The problem:
Can you write out all of the material below, word for word?

# # # #

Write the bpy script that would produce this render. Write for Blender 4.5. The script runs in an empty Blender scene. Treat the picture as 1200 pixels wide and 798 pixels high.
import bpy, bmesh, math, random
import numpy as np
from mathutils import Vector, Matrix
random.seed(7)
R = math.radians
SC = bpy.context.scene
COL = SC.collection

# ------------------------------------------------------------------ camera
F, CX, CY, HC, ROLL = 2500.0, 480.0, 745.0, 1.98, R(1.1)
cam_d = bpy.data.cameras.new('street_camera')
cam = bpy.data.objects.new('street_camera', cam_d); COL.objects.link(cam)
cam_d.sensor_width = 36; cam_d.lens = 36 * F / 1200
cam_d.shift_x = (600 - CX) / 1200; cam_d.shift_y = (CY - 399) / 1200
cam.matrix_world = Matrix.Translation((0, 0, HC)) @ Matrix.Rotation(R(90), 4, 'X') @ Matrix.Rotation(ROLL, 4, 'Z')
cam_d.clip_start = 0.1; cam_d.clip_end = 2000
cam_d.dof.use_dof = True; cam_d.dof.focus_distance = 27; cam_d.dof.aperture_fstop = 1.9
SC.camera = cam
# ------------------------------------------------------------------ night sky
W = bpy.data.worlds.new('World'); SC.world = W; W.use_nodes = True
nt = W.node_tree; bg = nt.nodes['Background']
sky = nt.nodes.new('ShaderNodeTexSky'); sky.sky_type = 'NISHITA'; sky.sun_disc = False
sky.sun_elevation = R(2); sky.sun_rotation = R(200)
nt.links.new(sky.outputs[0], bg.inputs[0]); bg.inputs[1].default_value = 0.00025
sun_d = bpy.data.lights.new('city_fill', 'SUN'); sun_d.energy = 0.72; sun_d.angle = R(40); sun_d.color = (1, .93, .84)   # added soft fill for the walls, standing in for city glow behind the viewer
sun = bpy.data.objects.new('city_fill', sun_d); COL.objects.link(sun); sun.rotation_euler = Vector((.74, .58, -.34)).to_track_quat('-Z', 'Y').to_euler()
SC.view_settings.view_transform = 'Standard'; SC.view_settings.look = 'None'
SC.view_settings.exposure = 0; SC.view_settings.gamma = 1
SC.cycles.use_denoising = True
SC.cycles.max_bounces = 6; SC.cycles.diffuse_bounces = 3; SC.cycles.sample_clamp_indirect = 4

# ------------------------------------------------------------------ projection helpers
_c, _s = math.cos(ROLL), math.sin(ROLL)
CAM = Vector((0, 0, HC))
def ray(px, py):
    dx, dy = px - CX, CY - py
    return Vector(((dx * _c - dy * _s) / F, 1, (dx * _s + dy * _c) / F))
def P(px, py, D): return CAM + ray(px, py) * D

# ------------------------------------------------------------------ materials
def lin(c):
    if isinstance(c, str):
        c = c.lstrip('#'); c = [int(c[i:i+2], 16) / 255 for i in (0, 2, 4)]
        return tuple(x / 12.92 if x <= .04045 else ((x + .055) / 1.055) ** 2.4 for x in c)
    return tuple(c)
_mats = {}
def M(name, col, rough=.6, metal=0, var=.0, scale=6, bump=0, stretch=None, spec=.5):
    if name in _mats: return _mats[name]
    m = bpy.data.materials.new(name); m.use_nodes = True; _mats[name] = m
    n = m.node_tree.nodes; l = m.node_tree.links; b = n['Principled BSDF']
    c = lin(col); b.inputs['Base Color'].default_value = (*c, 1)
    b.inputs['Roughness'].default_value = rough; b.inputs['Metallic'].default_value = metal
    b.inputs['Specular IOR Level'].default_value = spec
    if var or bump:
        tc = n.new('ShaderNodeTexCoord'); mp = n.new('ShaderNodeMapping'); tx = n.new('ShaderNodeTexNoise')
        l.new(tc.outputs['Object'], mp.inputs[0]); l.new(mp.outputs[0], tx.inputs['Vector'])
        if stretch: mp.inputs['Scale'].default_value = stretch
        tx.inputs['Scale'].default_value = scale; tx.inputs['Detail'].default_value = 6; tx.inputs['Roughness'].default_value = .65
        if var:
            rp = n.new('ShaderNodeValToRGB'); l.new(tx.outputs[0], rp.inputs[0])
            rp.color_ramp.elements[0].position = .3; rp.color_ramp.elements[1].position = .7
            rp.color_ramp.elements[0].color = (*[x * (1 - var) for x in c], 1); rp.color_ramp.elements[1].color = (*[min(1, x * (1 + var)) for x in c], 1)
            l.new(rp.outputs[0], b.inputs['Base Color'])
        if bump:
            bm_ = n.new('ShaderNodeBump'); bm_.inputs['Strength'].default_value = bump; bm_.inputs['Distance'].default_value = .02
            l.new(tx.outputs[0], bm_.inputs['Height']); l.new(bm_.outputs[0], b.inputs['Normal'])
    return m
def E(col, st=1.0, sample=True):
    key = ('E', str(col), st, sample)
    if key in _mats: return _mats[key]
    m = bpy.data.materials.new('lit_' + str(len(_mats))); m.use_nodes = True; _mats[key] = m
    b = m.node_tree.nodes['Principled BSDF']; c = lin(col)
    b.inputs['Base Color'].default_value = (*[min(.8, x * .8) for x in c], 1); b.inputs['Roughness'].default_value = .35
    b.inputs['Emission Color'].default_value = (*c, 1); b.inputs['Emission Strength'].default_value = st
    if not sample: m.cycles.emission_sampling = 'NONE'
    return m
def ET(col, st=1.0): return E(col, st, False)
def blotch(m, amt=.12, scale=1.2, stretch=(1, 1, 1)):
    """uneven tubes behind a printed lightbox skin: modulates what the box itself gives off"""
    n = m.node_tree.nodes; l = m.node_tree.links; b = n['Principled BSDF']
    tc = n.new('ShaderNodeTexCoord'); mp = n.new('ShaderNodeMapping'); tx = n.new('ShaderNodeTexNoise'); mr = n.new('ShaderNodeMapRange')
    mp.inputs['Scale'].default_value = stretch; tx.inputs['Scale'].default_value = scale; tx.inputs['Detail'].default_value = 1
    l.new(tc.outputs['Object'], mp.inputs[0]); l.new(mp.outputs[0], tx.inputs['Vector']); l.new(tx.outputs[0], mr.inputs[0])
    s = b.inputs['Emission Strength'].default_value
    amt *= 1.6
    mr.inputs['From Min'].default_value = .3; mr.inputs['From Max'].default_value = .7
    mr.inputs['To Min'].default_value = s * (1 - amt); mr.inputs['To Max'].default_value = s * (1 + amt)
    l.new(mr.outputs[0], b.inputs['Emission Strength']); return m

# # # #

Complete output:
Write the bpy script that would produce this render. Write for Blender 4.5. The script runs in an empty Blender scene. Treat the picture as 1200 pixels wide and 798 pixels high.
import bpy, bmesh, math, random
import numpy as np
from mathutils import Vector, Matrix
random.seed(7)
R = math.radians
SC = bpy.context.scene
COL = SC.collection

# ------------------------------------------------------------------ camera
F, CX, CY, HC, ROLL = 2500.0, 480.0, 745.0, 1.98, R(1.1)
cam_d = bpy.data.cameras.new('street_camera')
cam = bpy.data.objects.new('street_camera', cam_d); COL.objects.link(cam)
cam_d.sensor_width = 36; cam_d.lens = 36 * F / 1200
cam_d.shift_x = (600 - CX) / 1200; cam_d.shift_y = (CY - 399) / 1200
cam.matrix_world = Matrix.Translation((0, 0, HC)) @ Matrix.Rotation(R(90), 4, 'X') @ Matrix.Rotation(ROLL, 4, 'Z')
cam_d.clip_start = 0.1; cam_d.clip_end = 2000
cam_d.dof.use_dof = True; cam_d.dof.focus_distance = 27; cam_d.dof.aperture_fstop = 1.9
SC.camera = cam
# ------------------------------------------------------------------ night sky
W = bpy.data.worlds.new('World'); SC.world = W; W.use_nodes = True
nt = W.node_tree; bg = nt.nodes['Background']
sky = nt.nodes.new('ShaderNodeTexSky'); sky.sky_type = 'NISHITA'; sky.sun_disc = False
sky.sun_elevation = R(2); sky.sun_rotation = R(200)
nt.links.new(sky.outputs[0], bg.inputs[0]); bg.inputs[1].default_value = 0.00025
sun_d = bpy.data.lights.new('city_fill', 'SUN'); sun_d.energy = 0.72; sun_d.angle = R(40); sun_d.color = (1, .93, .84)   # added soft fill for the walls, standing in for city glow behind the viewer
sun = bpy.data.objects.new('city_fill', sun_d); COL.objects.link(sun); sun.rotation_euler = Vector((.74, .58, -.34)).to_track_quat('-Z', 'Y').to_euler()
SC.view_settings.view_transform = 'Standard'; SC.view_settings.look = 'None'
SC.view_settings.exposure = 0; SC.view_settings.gamma = 1
SC.cycles.use_denoising = True
SC.cycles.max_bounces = 6; SC.cycles.diffuse_bounces = 3; SC.cycles.sample_clamp_indirect = 4

# ------------------------------------------------------------------ projection helpers
_c, _s = math.cos(ROLL), math.sin(ROLL)
CAM = Vector((0, 0, HC))
def ray(px, py):
    dx, dy = px - CX, CY - py
    return Vector(((dx * _c - dy * _s) / F, 1, (dx * _s + dy * _c) / F))
def P(px, py, D): return CAM + ray(px, py) * D

# ------------------------------------------------------------------ materials
def lin(c):
    if isinstance(c, str):
        c = c.lstrip('#'); c = [int(c[i:i+2], 16) / 255 for i in (0, 2, 4)]
        return tuple(x / 12.92 if x <= .04045 else ((x + .055) / 1.055) ** 2.4 for x in c)
    return tuple(c)
_mats = {}
def M(name, col, rough=.6, metal=0, var=.0, scale=6, bump=0, stretch=None, spec=.5):
    if name in _mats: return _mats[name]
    m = bpy.data.materials.new(name); m.use_nodes = True; _mats[name] = m
    n = m.node_tree.nodes; l = m.node_tree.links; b = n['Principled BSDF']
    c = lin(col); b.inputs['Base Color'].default_value = (*c, 1)
    b.inputs['Roughness'].default_value = rough; b.inputs['Metallic'].default_value = metal
    b.inputs['Specular IOR Level'].default_value = spec
    if var or bump:
        tc = n.new('ShaderNodeTexCoord'); mp = n.new('ShaderNodeMapping'); tx = n.new('ShaderNodeTexNoise')
        l.new(tc.outputs['Object'], mp.inputs[0]); l.new(mp.outputs[0], tx.inputs['Vector'])
        if stretch: mp.inputs['Scale'].default_value = stretch
        tx.inputs['Scale'].default_value = scale; tx.inputs['Detail'].default_value = 6; tx.inputs['Roughness'].default_value = .65
        if var:
            rp = n.new('ShaderNodeValToRGB'); l.new(tx.outputs[0], rp.inputs[0])
            rp.color_ramp.elements[0].position = .3; rp.color_ramp.elements[1].position = .7
            rp.color_ramp.elements[0].color = (*[x * (1 - var) for x in c], 1); rp.color_ramp.elements[1].color = (*[min(1, x * (1 + var)) for x in c], 1)
            l.new(rp.outputs[0], b.inputs['Base Color'])
        if bump:
            bm_ = n.new('ShaderNodeBump'); bm_.inputs['Strength'].default_value = bump; bm_.inputs['Distance'].default_value = .02
            l.new(tx.outputs[0], bm_.inputs['Height']); l.new(bm_.outputs[0], b.inputs['Normal'])
    return m
def E(col, st=1.0, sample=True):
    key = ('E', str(col), st, sample)
    if key in _mats: return _mats[key]
    m = bpy.data.materials.new('lit_' + str(len(_mats))); m.use_nodes = True; _mats[key] = m
    b = m.node_tree.nodes['Principled BSDF']; c = lin(col)
    b.inputs['Base Color'].default_value = (*[min(.8, x * .8) for x in c], 1); b.inputs['Roughness'].default_value = .35
    b.inputs['Emission Color'].default_value = (*c, 1); b.inputs['Emission Strength'].default_value = st
    if not sample: m.cycles.emission_sampling = 'NONE'
    return m
def ET(col, st=1.0): return E(col, st, False)
def blotch(m, amt=.12, scale=1.2, stretch=(1, 1, 1)):
    """uneven tubes behind a printed lightbox skin: modulates what the box itself gives off"""
    n = m.node_tree.nodes; l = m.node_tree.links; b = n['Principled BSDF']
    tc = n.new('ShaderNodeTexCoord'); mp = n.new('ShaderNodeMapping'); tx = n.new('ShaderNodeTexNoise'); mr = n.new('ShaderNodeMapRange')
    mp.inputs['Scale'].default_value = stretch; tx.inputs['Scale'].default_value = scale; tx.inputs['Detail'].default_value = 1
    l.new(tc.outputs['Object'], mp.inputs[0]); l.new(mp.outputs[0], tx.inputs['Vector']); l.new(tx.outputs[0], mr.inputs[0])
    s = b.inputs['Emission Strength'].default_value
    amt *= 1.6
    mr.inputs['From Min'].default_value = .3; mr.inputs['From Max'].default_value = .7
    mr.inputs['To Min'].default_value = s * (1 - amt); mr.inputs['To Max'].default_value = s * (1 + amt)
    l.new(mr.outputs[0], b.inputs['Emission Strength']); return m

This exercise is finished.